The Bay Area powered to big job gains in May, a hiring surge led by the South Bay that — for now — has banished the ominous specter of a weak labor market and job losses that haunted the region earlier this year.

The nine-county region added 7,000 jobs in May, the most in a month since December 2023, when the area produced a gain of 11,200 positions, the state’s labor agency reported Friday.

The South Bay muscled up to produce a gain of 3,300 jobs, nearly half of all the hiring in the Bay Area during May, according to the state Employment Development Department.

The East Bay added 2,100 jobs while the San Francisco-San Mateo region added 1,100 positions, the EDD reported.
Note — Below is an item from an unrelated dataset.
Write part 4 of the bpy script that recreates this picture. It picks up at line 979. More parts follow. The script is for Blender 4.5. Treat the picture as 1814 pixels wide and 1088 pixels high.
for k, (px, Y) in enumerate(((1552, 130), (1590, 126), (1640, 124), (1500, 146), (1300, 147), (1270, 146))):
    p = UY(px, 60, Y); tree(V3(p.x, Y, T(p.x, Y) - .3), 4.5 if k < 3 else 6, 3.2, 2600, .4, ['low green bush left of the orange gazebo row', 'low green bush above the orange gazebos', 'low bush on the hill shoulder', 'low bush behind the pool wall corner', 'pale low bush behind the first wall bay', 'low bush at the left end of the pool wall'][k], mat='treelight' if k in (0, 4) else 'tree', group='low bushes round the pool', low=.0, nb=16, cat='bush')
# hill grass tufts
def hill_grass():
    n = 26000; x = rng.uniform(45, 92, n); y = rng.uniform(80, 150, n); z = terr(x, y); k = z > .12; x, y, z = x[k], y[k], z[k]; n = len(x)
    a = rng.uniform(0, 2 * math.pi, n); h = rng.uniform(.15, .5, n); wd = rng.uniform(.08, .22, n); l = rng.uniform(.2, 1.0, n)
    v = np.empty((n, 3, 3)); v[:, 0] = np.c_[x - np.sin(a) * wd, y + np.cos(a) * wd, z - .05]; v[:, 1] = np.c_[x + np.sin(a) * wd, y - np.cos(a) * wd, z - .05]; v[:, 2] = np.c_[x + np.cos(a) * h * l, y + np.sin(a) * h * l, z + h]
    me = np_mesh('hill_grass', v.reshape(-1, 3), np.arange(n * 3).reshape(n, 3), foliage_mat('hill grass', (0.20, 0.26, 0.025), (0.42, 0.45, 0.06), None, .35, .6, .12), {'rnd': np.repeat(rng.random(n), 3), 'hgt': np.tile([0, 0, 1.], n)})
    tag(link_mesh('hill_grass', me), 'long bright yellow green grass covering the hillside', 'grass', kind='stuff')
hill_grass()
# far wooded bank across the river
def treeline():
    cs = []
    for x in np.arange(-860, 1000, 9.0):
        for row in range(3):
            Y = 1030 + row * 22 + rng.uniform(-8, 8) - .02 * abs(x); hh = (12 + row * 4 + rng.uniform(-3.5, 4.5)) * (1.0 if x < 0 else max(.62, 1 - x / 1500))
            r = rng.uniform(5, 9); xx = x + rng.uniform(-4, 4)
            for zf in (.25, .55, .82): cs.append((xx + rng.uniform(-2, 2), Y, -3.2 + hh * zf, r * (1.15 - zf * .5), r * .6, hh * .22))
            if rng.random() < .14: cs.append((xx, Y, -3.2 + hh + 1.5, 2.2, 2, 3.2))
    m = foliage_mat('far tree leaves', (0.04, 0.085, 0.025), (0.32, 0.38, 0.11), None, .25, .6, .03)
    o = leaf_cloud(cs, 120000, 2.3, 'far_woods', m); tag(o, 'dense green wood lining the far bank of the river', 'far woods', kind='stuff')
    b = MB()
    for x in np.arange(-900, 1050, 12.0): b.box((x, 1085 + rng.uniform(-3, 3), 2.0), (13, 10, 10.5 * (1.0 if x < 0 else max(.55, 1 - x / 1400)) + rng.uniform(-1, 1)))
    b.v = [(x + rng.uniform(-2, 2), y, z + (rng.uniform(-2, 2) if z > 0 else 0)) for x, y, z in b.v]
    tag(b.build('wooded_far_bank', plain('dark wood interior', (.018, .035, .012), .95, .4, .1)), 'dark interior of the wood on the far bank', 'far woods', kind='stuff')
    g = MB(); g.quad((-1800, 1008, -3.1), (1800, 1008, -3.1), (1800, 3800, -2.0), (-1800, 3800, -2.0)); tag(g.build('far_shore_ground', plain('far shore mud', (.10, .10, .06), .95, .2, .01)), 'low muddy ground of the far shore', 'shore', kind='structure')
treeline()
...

California added 43,700 jobs in May. California also reached a record-high number of nonfarm payroll jobs in May. For the first time, California has more than 18 million non-farm payroll jobs. Both the California and the Bay Area numbers were adjusted for seasonal volatility.

The statewide unemployment rate was 5.2% in May, an improvement from the California unemployment rate of 5.3% in April.

The improvement marked the first time in nearly two years that the statewide jobless rate decreased. In August 2022, the statewide unemployment rate reached a record-low level of 3.8%. The jobless rate has steadily worsened since then until the improvement in May.